Cold Air gun... Looks very promising Coolant alternative

Cool stuff. I used to get a similar, though less effective results when using my shop vac at the drill press. In order to reduce on the mess I was getting, I'd use a cutting oil first, and then while drilling, I'd work the feed with one hand while the other hand held a shop vac with a small nozzle next to the piece. This served to decrease the scattering of chips, and the small nozzle resulted in high velocity airflow past the work piece. When I did this, I noticed significantly less heat build-up. It's just hard to handle everything with some pieces.

--nathan
 
I hand mill a lot of custom parts for another hobby of mine and when the chips are flying I use a compressed air gun on the cutter to not only blow the aluminum chips away but to cool the cutter.

It works very well.
 
That looks like the perfect solution for my mill! I have a nice compressor and dotn want fluid all over since the mill is right in the middle of my garage/shop.
 
The cold air gun is different than just compressed air. It uses a special geometry and some weird physics to create two air streams, one hot (which gets exhausted) and one cold (which get sprayed on the cutter). Damn near magic.

These are widely used in industrial machining operations in applications where coolant is not desirable. Coolant is a constant maintenance issue and creates all kinds of expenses from cleaning the parts to its eventual disposal (did you know it costs as much to dispose of coolant and it does to buy it?) and air quality issues, operator dermatitis etc. Cold air is cool. All that said, I still use coolant in my shop... works better...
 
One of the other uses of a tool like Nathan mentioned is in the auto shop. The hot air end is used to heat auto choke assemblies to open the choke, and the cold end is used to close the choke while adjusting. Jess
 
Vortex cooling has been around a while. Unfortunately, the efficiency is very low so it doesn't see many applications. Compressed gas from a cylinder will get a little bit cooler due to expansion and per unit of cooling power will be less expensive.
 
Hankins
I hope you have a big compressor, I have a cold air gun and it takes a god awful amount of air. My 5 horse compressor won't handle it.

Jerry
 
Hankins
I hope you have a big compressor, I have a cold air gun and it takes a god awful amount of air. My 5 horse compressor won't handle it.

Jerry


That's what I was thinking, the specs say either 15, ot 30 SCFM
that's lots of air.
 
The cold air gun is different than just compressed air. It uses a special geometry and some weird physics to create two air streams, one hot (which gets exhausted) and one cold (which get sprayed on the cutter). Damn near magic.

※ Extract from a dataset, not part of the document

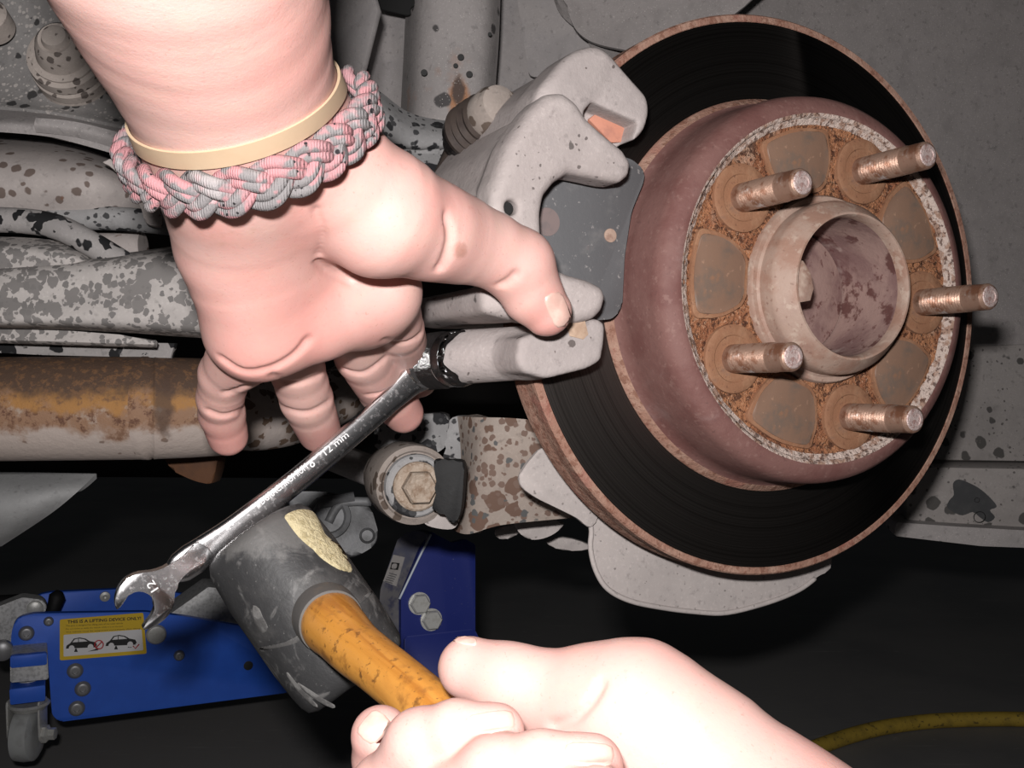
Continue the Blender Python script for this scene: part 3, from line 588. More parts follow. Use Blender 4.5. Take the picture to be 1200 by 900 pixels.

My old company (pneumatics and hydraulics) picked up the Vortec line in the 90's. We had a lot of fun playing with it but the cost was such that I don't think we ever sold the cold gun to a customer, and we had 5000 of them, almost all manufacturers.
 
The cold air gun is different than just compressed air. It uses a special geometry and some weird physics to create two air streams, one hot (which gets exhausted) and one cold (which get sprayed on the cutter). Damn near magic.

It's a Ranque-Hilsch Vortex tube. They've been around since the 1920's. Google "Maxwell's Demon" :)

The tube creates a vortex that centrifugally spins hot air in one direction of a tee in the compressor outlet, and cool air the other direction.
http://www.rexresearch.com/ranque/ranque.htm

They're very loud, and like Nathan says, they don't cool nearly as well as coolant. They also shoot swarf all over the shop.